## Goal
Your task is to transcribe, without alteration, the lines from the top of the material below through the line bearing "PI = math.pi", inclusive.

══════════════════════════════

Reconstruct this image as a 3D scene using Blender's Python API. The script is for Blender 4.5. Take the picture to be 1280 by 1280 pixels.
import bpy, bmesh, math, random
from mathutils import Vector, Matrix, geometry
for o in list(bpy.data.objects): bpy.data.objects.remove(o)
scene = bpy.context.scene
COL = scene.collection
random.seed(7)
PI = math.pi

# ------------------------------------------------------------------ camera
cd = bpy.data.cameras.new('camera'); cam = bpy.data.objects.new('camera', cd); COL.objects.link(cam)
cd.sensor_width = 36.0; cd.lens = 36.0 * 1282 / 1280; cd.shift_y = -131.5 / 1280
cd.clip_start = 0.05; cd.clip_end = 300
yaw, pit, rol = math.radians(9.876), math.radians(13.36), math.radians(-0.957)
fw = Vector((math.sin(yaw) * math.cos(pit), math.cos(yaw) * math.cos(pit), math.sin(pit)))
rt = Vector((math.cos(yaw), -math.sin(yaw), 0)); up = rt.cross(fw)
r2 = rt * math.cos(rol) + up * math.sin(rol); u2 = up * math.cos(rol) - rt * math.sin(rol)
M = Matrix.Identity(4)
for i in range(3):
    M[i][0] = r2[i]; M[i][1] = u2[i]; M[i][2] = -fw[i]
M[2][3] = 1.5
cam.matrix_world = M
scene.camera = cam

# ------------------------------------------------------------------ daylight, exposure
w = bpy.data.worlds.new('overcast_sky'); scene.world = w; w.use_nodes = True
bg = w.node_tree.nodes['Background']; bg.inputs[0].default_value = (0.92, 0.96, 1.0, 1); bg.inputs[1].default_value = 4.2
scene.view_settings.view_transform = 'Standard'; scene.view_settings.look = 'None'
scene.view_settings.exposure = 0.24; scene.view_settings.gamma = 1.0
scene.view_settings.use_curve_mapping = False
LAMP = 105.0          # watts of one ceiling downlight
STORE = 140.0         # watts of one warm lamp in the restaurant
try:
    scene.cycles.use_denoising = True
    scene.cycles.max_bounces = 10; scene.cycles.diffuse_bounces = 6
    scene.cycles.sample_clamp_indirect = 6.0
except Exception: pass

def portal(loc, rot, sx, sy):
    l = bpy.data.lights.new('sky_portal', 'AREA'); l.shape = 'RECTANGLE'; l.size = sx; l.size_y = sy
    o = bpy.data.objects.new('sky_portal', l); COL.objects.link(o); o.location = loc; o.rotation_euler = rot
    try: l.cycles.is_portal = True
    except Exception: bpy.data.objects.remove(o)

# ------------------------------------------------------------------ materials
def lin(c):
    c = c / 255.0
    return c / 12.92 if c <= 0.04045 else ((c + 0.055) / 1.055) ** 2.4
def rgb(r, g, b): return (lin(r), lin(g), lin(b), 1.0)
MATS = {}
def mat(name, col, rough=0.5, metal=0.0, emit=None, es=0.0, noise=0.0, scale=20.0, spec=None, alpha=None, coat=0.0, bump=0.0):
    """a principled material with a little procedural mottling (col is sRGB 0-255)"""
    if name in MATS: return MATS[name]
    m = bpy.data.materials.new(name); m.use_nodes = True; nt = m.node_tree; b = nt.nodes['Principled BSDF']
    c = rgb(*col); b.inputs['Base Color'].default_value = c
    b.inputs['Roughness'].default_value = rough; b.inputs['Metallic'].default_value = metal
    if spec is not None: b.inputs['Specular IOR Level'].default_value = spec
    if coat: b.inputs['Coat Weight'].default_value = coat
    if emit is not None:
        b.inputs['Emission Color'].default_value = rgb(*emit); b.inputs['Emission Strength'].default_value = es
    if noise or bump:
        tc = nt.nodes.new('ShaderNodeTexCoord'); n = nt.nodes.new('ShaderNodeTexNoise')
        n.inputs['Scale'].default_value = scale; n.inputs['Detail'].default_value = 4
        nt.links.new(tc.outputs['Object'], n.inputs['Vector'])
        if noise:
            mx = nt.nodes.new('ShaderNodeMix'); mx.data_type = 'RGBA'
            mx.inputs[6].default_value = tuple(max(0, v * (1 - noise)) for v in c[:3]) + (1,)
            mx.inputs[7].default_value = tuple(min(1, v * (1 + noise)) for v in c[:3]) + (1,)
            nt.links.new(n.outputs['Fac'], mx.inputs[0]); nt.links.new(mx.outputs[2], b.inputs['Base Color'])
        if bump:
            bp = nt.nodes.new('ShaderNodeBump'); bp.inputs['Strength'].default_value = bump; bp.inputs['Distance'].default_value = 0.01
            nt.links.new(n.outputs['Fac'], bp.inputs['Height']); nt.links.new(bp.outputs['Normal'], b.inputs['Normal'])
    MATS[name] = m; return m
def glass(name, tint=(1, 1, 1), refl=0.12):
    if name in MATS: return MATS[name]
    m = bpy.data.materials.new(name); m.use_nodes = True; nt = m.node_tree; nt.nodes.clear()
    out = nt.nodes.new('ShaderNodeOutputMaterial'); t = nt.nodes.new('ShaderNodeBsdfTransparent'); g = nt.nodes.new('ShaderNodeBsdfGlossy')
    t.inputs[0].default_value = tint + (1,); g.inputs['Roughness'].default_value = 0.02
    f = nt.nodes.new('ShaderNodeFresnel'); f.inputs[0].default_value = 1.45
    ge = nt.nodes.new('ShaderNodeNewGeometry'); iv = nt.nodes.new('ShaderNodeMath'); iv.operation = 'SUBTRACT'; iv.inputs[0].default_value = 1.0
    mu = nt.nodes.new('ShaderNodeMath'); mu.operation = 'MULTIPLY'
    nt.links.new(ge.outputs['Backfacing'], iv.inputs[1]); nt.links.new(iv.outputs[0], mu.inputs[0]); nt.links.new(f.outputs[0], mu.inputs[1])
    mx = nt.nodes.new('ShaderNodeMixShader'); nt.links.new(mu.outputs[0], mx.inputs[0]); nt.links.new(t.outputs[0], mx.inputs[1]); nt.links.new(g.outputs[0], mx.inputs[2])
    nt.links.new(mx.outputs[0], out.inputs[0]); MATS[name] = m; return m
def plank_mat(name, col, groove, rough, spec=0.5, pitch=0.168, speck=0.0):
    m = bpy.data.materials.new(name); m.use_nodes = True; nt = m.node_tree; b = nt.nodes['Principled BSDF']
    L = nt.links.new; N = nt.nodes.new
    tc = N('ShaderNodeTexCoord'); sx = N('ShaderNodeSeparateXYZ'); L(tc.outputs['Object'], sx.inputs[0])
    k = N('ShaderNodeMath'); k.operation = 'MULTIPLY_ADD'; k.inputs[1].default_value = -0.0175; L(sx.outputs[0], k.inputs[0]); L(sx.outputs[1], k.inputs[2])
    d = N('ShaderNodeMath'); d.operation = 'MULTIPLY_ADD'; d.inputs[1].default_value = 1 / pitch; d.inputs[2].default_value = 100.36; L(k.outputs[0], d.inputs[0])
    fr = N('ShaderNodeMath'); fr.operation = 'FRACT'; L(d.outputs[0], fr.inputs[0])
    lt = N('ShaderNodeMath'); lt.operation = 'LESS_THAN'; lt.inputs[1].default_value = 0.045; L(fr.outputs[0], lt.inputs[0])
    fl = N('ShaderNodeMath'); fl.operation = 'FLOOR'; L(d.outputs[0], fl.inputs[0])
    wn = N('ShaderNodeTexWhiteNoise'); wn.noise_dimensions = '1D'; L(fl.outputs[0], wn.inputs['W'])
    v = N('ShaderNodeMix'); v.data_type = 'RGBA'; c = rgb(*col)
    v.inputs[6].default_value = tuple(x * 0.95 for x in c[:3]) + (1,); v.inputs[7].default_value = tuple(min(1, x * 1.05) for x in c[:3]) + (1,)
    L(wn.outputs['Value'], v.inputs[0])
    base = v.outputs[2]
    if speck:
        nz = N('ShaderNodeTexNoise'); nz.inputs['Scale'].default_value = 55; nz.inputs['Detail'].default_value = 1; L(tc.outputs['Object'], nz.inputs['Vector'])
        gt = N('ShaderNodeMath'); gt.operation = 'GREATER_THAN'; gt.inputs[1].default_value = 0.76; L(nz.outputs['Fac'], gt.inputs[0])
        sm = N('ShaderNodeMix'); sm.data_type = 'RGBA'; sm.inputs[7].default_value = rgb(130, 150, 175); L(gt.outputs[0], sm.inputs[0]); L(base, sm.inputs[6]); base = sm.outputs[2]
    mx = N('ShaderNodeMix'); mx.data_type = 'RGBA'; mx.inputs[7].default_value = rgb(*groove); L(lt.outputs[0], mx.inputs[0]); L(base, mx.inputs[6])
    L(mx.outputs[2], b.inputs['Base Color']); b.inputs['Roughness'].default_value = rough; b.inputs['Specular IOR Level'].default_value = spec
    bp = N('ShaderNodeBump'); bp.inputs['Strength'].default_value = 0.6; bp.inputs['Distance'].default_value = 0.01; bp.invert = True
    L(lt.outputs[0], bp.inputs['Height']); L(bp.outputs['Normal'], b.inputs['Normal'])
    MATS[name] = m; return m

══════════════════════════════

## Final answer
Reconstruct this image as a 3D scene using Blender's Python API. The script is for Blender 4.5. Take the picture to be 1280 by 1280 pixels.
import bpy, bmesh, math, random
from mathutils import Vector, Matrix, geometry
for o in list(bpy.data.objects): bpy.data.objects.remove(o)
scene = bpy.context.scene
COL = scene.collection
random.seed(7)
PI = math.pi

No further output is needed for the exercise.